Handel’s main weekend event was a Saturday rally at a sweltering hangar at Peachtree-DeKalb airport, where more than 200 people showed up to cheer Price and Perdue’s first public campaign event in the 6th District race.

Price, who represented the district from 2004 until he was tapped as Trump’s health secretary, urged voters to summon a “crazy” turnout to match the intensity on Ossoff’s side. And Perdue — now the agriculture secretary — led the crowd in a chant of “no turning back” that briefly echoed through the cavernous building.

“The leftists have gone and typecast and they’ve picked this young man — charismatic, articulate — and they’ve taught him a few Republican buzzwords,” Perdue said. “They think he can fool you. It’s not gonna happen.”

The former governor voiced what other Republicans have long acknowledged — that he was worried that “turned-off voters” concerned about Trump’s presidency would stay home on Tuesday. He told the crowd that Trump “keeps his promises” and that Georgia’s race is was a “harbinger of national politics” with enormous implications for the GOP.

Handel largely kept the divide over Trump at arm’s length during the opening phase of her campaign, but has embraced him and backed his top priorities since landing a spot in the runoff. He has enthusiastically endorsed her, appearing with her at an April fundraiser, and has targeted Ossoff in tweets and robo-calls.

Although that approach has risked alienating independents and moderates that Ossoff is hoping to persuade, polls show she has consolidated much of the GOP vote after the April 18 vote that featured 11 Republicans. Joe Webb, a Marietta retiree who has canvassed for Handel, said her support for the president helped win him over.

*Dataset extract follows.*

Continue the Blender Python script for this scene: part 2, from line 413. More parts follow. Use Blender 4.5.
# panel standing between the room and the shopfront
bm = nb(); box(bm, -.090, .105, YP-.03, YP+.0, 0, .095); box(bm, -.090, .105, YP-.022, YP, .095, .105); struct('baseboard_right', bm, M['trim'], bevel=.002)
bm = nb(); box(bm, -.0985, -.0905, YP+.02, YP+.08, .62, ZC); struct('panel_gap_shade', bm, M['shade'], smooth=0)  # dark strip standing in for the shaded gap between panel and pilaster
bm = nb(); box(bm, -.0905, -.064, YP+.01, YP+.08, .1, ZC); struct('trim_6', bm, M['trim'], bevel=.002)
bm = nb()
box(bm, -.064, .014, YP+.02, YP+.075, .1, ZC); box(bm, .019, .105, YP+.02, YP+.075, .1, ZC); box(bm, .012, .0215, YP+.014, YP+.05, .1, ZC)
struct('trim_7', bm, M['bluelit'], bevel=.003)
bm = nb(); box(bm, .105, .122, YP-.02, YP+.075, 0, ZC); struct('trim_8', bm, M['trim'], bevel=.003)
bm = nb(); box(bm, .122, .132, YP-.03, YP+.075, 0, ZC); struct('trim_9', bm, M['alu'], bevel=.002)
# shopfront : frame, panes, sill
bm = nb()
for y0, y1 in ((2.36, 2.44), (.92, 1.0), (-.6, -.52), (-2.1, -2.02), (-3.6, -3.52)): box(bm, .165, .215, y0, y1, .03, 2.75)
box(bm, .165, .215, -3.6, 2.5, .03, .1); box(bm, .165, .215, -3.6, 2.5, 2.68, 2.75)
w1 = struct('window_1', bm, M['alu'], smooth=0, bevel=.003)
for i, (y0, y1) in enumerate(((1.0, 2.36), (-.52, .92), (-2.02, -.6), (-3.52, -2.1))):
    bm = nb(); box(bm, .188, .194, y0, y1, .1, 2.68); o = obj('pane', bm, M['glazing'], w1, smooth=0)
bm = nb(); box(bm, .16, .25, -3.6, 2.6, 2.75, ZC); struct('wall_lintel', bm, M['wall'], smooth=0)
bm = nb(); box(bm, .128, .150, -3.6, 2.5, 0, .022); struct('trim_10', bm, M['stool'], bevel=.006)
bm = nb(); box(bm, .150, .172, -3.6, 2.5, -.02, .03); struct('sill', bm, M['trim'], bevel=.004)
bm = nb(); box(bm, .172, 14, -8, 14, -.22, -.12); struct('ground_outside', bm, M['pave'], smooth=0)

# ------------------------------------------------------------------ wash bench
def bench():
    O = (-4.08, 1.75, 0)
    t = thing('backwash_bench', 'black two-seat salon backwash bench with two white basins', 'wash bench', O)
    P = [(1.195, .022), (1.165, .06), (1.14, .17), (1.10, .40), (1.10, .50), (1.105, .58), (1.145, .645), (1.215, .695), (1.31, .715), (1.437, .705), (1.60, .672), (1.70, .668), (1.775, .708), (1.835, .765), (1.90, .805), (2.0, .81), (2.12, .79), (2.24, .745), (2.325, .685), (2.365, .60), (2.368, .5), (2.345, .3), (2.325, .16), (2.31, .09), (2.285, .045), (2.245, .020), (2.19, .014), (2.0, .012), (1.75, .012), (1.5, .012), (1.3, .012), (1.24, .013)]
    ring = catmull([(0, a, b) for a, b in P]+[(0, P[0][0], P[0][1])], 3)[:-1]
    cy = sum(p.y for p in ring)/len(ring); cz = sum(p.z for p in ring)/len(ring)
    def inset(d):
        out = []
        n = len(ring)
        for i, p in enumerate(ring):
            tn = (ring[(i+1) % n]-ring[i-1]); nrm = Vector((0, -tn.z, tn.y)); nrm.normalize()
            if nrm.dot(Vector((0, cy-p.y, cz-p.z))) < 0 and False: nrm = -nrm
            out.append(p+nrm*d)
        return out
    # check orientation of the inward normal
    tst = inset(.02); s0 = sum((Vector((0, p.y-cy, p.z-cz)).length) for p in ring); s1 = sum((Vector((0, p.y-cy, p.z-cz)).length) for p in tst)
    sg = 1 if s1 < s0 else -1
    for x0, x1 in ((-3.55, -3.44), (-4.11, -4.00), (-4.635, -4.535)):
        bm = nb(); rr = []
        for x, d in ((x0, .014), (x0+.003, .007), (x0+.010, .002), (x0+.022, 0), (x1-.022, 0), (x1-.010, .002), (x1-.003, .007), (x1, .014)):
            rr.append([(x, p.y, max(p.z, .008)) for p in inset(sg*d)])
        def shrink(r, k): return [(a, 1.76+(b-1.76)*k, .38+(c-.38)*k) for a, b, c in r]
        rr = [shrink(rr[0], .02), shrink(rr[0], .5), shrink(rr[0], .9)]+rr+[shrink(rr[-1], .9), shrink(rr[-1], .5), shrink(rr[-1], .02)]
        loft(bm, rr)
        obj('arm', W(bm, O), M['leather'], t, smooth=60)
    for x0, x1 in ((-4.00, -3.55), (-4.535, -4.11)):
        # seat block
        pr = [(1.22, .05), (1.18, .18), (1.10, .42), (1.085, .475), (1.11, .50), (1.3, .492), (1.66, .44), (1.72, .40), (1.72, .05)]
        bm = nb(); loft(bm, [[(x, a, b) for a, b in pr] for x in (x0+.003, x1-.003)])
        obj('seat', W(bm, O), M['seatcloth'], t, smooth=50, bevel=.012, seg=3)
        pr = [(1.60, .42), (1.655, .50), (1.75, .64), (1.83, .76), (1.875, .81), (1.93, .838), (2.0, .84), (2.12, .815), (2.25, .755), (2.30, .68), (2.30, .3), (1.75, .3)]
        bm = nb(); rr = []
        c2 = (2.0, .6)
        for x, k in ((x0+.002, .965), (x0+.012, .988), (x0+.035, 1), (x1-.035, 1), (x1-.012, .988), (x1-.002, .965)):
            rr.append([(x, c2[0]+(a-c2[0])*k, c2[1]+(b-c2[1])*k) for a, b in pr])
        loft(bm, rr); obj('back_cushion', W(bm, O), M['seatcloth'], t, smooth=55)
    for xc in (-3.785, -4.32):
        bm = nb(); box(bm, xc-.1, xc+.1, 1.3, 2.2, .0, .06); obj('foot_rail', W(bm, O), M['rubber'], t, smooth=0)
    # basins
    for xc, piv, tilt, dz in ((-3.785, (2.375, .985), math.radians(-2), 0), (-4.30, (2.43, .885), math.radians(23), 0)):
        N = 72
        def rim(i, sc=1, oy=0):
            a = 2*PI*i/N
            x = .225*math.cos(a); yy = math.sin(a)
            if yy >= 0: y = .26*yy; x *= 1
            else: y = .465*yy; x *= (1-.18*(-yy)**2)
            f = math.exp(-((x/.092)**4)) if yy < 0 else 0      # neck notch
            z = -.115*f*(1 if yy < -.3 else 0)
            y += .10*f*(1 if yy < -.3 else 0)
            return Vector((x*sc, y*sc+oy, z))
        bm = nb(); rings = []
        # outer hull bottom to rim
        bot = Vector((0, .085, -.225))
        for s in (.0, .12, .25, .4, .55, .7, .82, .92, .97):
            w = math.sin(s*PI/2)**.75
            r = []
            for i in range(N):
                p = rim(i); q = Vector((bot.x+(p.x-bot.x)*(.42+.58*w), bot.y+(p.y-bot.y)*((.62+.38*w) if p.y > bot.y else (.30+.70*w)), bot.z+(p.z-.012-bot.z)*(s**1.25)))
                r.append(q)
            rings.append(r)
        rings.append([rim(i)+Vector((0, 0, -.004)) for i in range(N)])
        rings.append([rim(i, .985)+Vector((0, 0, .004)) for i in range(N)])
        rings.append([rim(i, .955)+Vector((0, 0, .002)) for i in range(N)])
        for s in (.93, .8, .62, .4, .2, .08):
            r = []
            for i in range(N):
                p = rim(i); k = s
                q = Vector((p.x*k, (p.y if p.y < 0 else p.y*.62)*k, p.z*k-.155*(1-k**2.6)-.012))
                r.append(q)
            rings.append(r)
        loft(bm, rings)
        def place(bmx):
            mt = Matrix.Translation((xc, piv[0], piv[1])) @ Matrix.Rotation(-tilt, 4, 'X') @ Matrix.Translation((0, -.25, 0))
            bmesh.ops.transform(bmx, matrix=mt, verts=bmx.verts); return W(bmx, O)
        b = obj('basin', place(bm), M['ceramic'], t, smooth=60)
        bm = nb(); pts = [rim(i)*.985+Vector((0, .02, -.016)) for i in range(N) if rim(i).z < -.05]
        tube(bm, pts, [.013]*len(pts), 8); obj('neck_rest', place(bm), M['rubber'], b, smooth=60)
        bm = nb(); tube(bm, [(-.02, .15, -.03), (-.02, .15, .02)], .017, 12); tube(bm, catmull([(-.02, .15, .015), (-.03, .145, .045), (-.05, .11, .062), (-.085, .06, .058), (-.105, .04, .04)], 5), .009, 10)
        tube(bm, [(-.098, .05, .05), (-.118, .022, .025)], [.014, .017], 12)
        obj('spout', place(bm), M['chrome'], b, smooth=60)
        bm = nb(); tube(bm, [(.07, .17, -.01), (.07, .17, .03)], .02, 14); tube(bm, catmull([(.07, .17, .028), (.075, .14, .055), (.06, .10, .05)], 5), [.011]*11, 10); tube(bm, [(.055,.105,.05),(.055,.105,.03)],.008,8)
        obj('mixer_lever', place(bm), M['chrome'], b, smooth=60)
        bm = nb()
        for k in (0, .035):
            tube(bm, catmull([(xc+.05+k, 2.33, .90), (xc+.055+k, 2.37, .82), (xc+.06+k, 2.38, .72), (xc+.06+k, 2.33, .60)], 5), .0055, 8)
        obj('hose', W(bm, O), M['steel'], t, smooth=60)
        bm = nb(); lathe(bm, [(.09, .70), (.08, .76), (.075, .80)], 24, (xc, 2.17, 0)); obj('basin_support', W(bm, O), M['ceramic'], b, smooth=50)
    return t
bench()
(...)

“It matters to me that she sticks with the president,” he said. “I want to get the economy going, get more funding for veterans and the military. And he’ll do that.”

High stakes vote

At Ossoff’s events, the Democrat sought to mobilize his core of supporters. 

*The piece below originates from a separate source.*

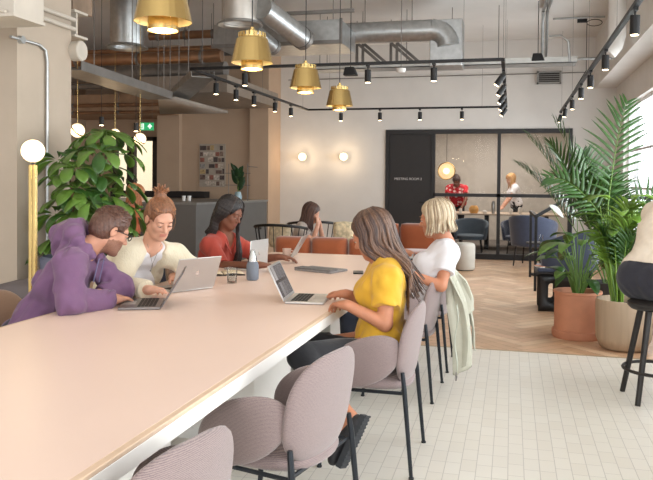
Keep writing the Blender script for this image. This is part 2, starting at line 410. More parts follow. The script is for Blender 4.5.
def prim_d(p, X, Y, Z):
    if p['t'] == 'c':
        a, b = p['a'], p['b']; ax, ay, az = X-a[0], Y-a[1], Z-a[2]
        if p['sq'] is not None:
            n = V3(p['sq'][0]); n = n/np.linalg.norm(n); s = p['sq'][1]
            dt = (ax*n[0]+ay*n[1]+az*n[2])*(1/s-1); ax = ax+dt*n[0]; ay = ay+dt*n[1]; az = az+dt*n[2]
        v = b-a
        if p['sq'] is not None: v = v+n*float(v@n)*(1/s-1)
        L2 = float(v@v)+1e-12
        t = np.clip((ax*v[0]+ay*v[1]+az*v[2])/L2, 0, 1)
        d = np.sqrt((ax-t*v[0])**2+(ay-t*v[1])**2+(az-t*v[2])**2)-(p['ra']+(p['rb']-p['ra'])*t)
        if p['sq'] is not None: d = d*min(1, p['sq'][1])
        if p['cut'] is not None:
            w = (b-a)/np.linalg.norm(b-a)
            d = np.maximum(d, (X-b[0])*w[0]+(Y-b[1])*w[1]+(Z-b[2])*w[2]-p['cut'])
        return d
    c = p['c']; x, y, z = X-c[0], Y-c[1], Z-c[2]
    if p['R'] is not None:
        R = p['R']; x, y, z = x*R[0, 0]+y*R[1, 0]+z*R[2, 0], x*R[0, 1]+y*R[1, 1]+z*R[2, 1], x*R[0, 2]+y*R[1, 2]+z*R[2, 2]
    r = p['r']; k0 = np.sqrt((x/r[0])**2+(y/r[1])**2+(z/r[2])**2)+1e-9; k1 = np.sqrt((x/r[0]**2)**2+(y/r[1]**2)**2+(z/r[2]**2)**2)+1e-9
    return k0*(k0-1)/k1
def sdf_mesh(prims, h, warp=None, warp_amp=.0):
    """prims -> (verts, quads) by naive surface nets"""
    us = [p for p in prims if p['op'] == 'u']
    lo = np.min([prim_bounds(p, 3*h+.01)[0] for p in us], axis=0); hi = np.max([prim_bounds(p, 3*h+.01)[1] for p in us], axis=0)
    n = np.ceil((hi-lo)/h).astype(int)+1
    F = np.full(tuple(n), .5, dtype=np.float32)
    ax = [lo[i]+h*np.arange(n[i], dtype=np.float32) for i in range(3)]
    for p in prims:
        if p['op'] == 'p':
            sl = [slice(0, n[i]) for i in range(3)]
            if p['lo'] is not None: sl = [slice(max(0, int((p['lo'][i]-lo[i])/h)), max(0, min(n[i], int((p['hi'][i]-lo[i])/h)+1))) for i in range(3)]
            if any(s.stop <= s.start for s in sl): continue
            X, Y, Z = np.meshgrid(*[ax[i][sl[i]] for i in range(3)], indexing='ij', sparse=True)
            nn = p['n']; d = (X-p['a'][0])*nn[0]+(Y-p['a'][1])*nn[1]+(Z-p['a'][2])*nn[2]
            F[tuple(sl)] = np.maximum(F[tuple(sl)], d); continue
        l2, h2 = prim_bounds(p, p['k']+2*h+.004)
        i0 = np.clip(np.floor((l2-lo)/h).astype(int), 0, n); i1 = np.clip(np.ceil((h2-lo)/h).astype(int)+1, 0, n)
        if np.any(i1 <= i0): continue
        sl = tuple(slice(i0[i], i1[i]) for i in range(3))
        X, Y, Z = np.meshgrid(*[ax[i][sl[i]] for i in range(3)], indexing='ij', sparse=True)
        d = prim_d(p, X, Y, Z).astype(np.float32); A = F[sl]; k = max(p['k'], 1e-5)
        if p['op'] == 'u':
            q = np.maximum(k-np.abs(A-d), 0)/k; F[sl] = np.minimum(A, d)-q*q*k*.25
        else:
            d = -d; q = np.maximum(k-np.abs(A-d), 0)/k; F[sl] = np.maximum(A, d)+q*q*k*.25
    if warp_amp:
        near = np.abs(F) < warp_amp*3+h*2
        ii = np.nonzero(near); P = [ax[i][ii[i]] for i in range(3)]
        F[ii] += warp(*P).astype(np.float32)*warp_amp
    S = F < 0
    c = [S[i:n[0]-1+i, j:n[1]-1+j, k:n[2]-1+k] for i in (0, 1) for j in (0, 1) for k in (0, 1)]
    anyc = np.logical_or.reduce(c); allc = np.logical_and.reduce(c); act = anyc & ~allc
    idx = np.argwhere(act); cid = np.full(act.shape, -1, dtype=np.int64); cid[act] = np.arange(len(idx))
    acc = np.zeros((len(idx), 3), dtype=np.float64); cnt = np.zeros(len(idx))
    corners = [(i, j, k) for i in (0, 1) for j in (0, 1) for k in (0, 1)]
    vals = {q: F[idx[:, 0]+q[0], idx[:, 1]+q[1], idx[:, 2]+q[2]] for q in corners}
    for q in corners:
        for a in range(3):
            if q[a] == 0:
                r = list(q); r[a] = 1; r = tuple(r); v0, v1 = vals[q], vals[r]; mk = (v0 < 0) != (v1 < 0)
                t = np.where(mk, v0/(v0-v1+1e-20), 0)
                for b in range(3): acc[:, b] += np.where(mk, (t if b == a else q[b]), 0)
                cnt += mk
    verts = lo+(idx+acc/np.maximum(cnt, 1)[:, None])*h
    quads = []
    for a in range(3):
        s0 = [slice(None)]*3; s1 = [slice(None)]*3; s0[a] = slice(0, -1); s1[a] = slice(1, None)
        S0, S1 = S[tuple(s0)], S[tuple(s1)]; e = np.argwhere(S0 != S1)
        b, cc = (a+1) % 3, (a+2) % 3
        e = e[(e[:, b] > 0) & (e[:, cc] > 0) & (e[:, b] < n[b]-1) & (e[:, cc] < n[cc]-1)]
        ins = S0[e[:, 0], e[:, 1], e[:, 2]]
        def cell(db, dc):
            q = e.copy(); q[:, b] -= db; q[:, cc] -= dc; return cid[q[:, 0], q[:, 1], q[:, 2]]
        Q = np.stack([cell(1, 1), cell(0, 1), cell(0, 0), cell(1, 0)], axis=1)
        Q[~ins] = Q[~ins][:, ::-1]; quads.append(Q)
    Q = np.concatenate(quads); Q = Q[(Q >= 0).all(axis=1)]
    # light smoothing of the grid stair
    for it in range(2):
        s = np.zeros_like(verts); w = np.zeros(len(verts))
        for i in range(4):
            np.add.at(s, Q[:, i], verts[Q[:, (i+1) % 4]]); np.add.at(w, Q[:, i], 1)
        verts = verts*.5+.5*s/np.maximum(w, 1)[:, None]
    return verts, Q
def sdf_obj(name, prims, h, mats, parent=None, warp=None, warp_amp=0, matfn=None):
    verts, Q = sdf_mesh(prims, h, warp, warp_amp)
    base = Vector((0, 0, 0))
    q = parent
    while q is not None: base += Vector(q.location); q = q.parent
    verts = verts-np.array(base)
    me = bpy.data.meshes.new(name); me.from_pydata(verts.tolist(), [], Q.tolist())
    if not isinstance(mats, (list, tuple)): mats = [mats]
    for m in mats: me.materials.append(m)
    if matfn is not None:
        cen = verts[Q].mean(axis=1)+np.array(base); me.polygons.foreach_set('material_index', matfn(cen).astype(np.int32))
    me.polygons.foreach_set('use_smooth', [True]*len(me.polygons))
    o = bpy.data.objects.new(name, me); COL.objects.link(o)
    if parent is not None: o.parent = parent
    return o
def unit(v): v = np.array(v, dtype=float); return v/np.linalg.norm(v)
def frame(f, up=(0, 0, 1)):
    f = unit(f); r = unit(np.cross(f, up)); u = np.cross(r, f); return r, f, u   # right, forward, up

# ------------------------------------------------------------------ people
def skinmat(name, rgb, lip):
    a = mat(name, rgb, .5, var=.05, vscale=30, bump=.03, bscale=200, spec=.35)
    a.node_tree.nodes['Principled BSDF'].inputs['Subsurface Weight'].default_value = .08
    a.node_tree.nodes['Principled BSDF'].inputs['Subsurface Radius'].default_value = (.02, .01, .006)
    return [a, mat(name+' lips', lip, .45, var=0)]
def head_prims(Hc, r, f, u, s=1.0, female=True, nb=None):
    L = lambda x, y, z: np.array(Hc)+s*(x*r+y*f+z*u); R = np.stack([r, f, u], axis=1)
    P = [ell(L(0, -.014, .030), (.074*s, .092*s, .084*s), .02, R), ell(L(0, .022, -.045), (.057*s, .062*s, .072*s), .03, R),
         cone(L(-.022, .052, -.092), L(.022, .052, -.092), .018*s, .018*s, .025), ell(L(0, .066, -.098), (.016*s, .014*s, .014*s), .015, R),
         cone(L(-.045, .0, -.062), L(0, .055, -.098), .022*s, .016*s, .03), cone(L(.045, .0, -.062), L(0, .055, -.098), .022*s, .016*s, .03),
         cone(L(-.034, .070, .020), L(.034, .070, .020), .013*s, .013*s, .018),
         ell(L(.033, .060, -.028), (.024*s, .020*s, .022*s), .02, R), ell(L(-.033, .060, -.028), (.024*s, .020*s, .022*s), .02, R),
         ell(L(.031, .096, .002), (.014*s, .014*s, .010*s), .012, R, op='s'), ell(L(-.031, .096, .002), (.014*s, .014*s, .010*s), .012, R, op='s'),
         cone(L(0, .080, .006), L(0, .104, -.034), .0075*s, .0105*s, .012), cone(L(-.011, .090, -.037), L(.011, .090, -.037), .0075*s, .0075*s, .008),
         ell(L(0, .074, -.066), (.026*s, .016*s, .020*s), .015, R),
         cone(L(-.019, .083, -.062), L(.019, .083, -.062), .0052*s, .0052*s, .006), cone(L(-.015, .082, -.071), L(.015, .082, -.071), .006*s, .006*s, .005),
         cone(L(-.028, .086, -.0665), L(.028, .086, -.0665), .002*s, .002*s, .004, op='s')]
    for sx in (-1, 1):
        P += [ell(L(sx*.078, -.006, -.008), (.009*s, .019*s, .031*s), .006, R), ell(L(sx*.088, .002, -.006), (.006*s, .010*s, .018*s), .004, R, op='s'),
              # upper eyelid
              ell(L(sx*.031, .0795, .0012), (.0152*s, .0120*s, .0112*s), .004, R)]
    return P, L, R
def hand_prims(Wr, d, up, side, s=1.0, curl=.35, spread=1.0, thumb=1):
    """palm + five fingers. d = finger direction, up = back of hand, side = towards the thumb"""
    Wr = np.array(Wr, float); d = unit(d); up = unit(np.array(up)-d*np.dot(up, d)); sd = np.cross(d, up); sd = sd*np.sign(np.dot(sd, side))
    P = [cone(Wr, Wr+d*.03*s, .024*s, .030*s, .02, sq=(up, .62)), cone(Wr+d*.028*s+sd*.012*s, Wr+d*.078*s+sd*.018*s, .026*s, .021*s, .015, sq=(up, .55)),
         cone(Wr+d*.028*s-sd*.012*s, Wr+d*.074*s-sd*.022*s, .026*s, .019*s, .015, sq=(up, .55))]
    for i, (o, L, r) in enumerate(((.033, .070, .0088), (.011, .079, .0090), (-.011, .073, .0086), (-.032, .058, .0078))):
        p = Wr+d*(.082-.004*abs(i-1))*s+sd*o*s*spread; a = curl*(.7+.12*i); dd = unit(d+sd*o*2.2*spread)
        for j, fr in enumerate((.45, .32, .23)):
            d2 = unit(dd*cos(a)-up*sin(a)); q = p+d2*L*fr*s; rr = r*s
            P.append(cone(p, q, rr*(1-.08*j), rr*(.92-.08*j), .003 if j else .006)); p = q; a += curl
    p = Wr+d*.022*s+sd*.024*s; d1 = unit(d*.62+sd*.72*thumb-up*.25); q = p+d1*.042*s; P.append(cone(p, q, .015*s, .0105*s, .01))
    d2 = unit(d*.9+sd*.35*thumb-up*.25); P.append(cone(q, q+d2*.030*s, .0100*s, .0080*s, .004))
    return P
def foldwarp(seed, f=27.):
    rs = np.random.RandomState(seed); K = rs.normal(size=(7, 3)); K = K/np.linalg.norm(K, axis=1)[:, None]*rs.uniform(.6, 1.8, size=(7, 1))*f; ph = rs.uniform(0, 6.28, 7)
    def w(x, y, z):
        a = sum(np.sin(K[i, 0]*x+K[i, 1]*y+K[i, 2]*z+ph[i]) for i in range(4))
        return (np.sin(K[4, 0]*x+K[4, 1]*y+K[4, 2]*z+1.3*a)+.7*np.sin(K[5, 0]*x*1.7+K[5, 1]*y*1.7+K[5, 2]*z*1.7+a))*.6
    return w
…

At one stop in Marietta, Lewis told a few dozen Ossoff volunteers that Democrats can “fight back” and preserve voting rights by casting a ballot on Tuesday. At another event in Chamblee — a Democratic stronghold where Ossoff needs to run up the score — the candidate said his election could help “restore some faith” to those jaded by national politics.

“With the stakes so high, there’s no excuse not to be out there making our voices heard,” he said. “Thank you for what you are doing, because the eyes of the whole country are on this race. The eyes of this whole world are on this race.”

About 100 volunteers soon dispersed across the district, with assignments spanning from apartment complexes near Dunwoody to subdivisions in Chamblee. Among them was Jill Vogin, a Dunwoody supporter who said her community has been swept up in Ossoff fervor.

“Everyone. Our children. Our husbands. Our parents,” she said. “Everyone we know has been passionate and involved in this campaign. It makes us all feel like there’s hope.”

And Ossoff has done little to play down the notion that a victory Tuesday could send a sharp message to Washington. He said a focus on local concerns “despite the temptation to wade into the national circus” could provide an example to other Democratic challengers seeking to flip Republican-held territories next year.

“Perhaps there is some lesson there about what voters really care about,” said Ossoff. “It’s less the palace intrigue and drama in D.C. and more about what are you going to do to improve my life.”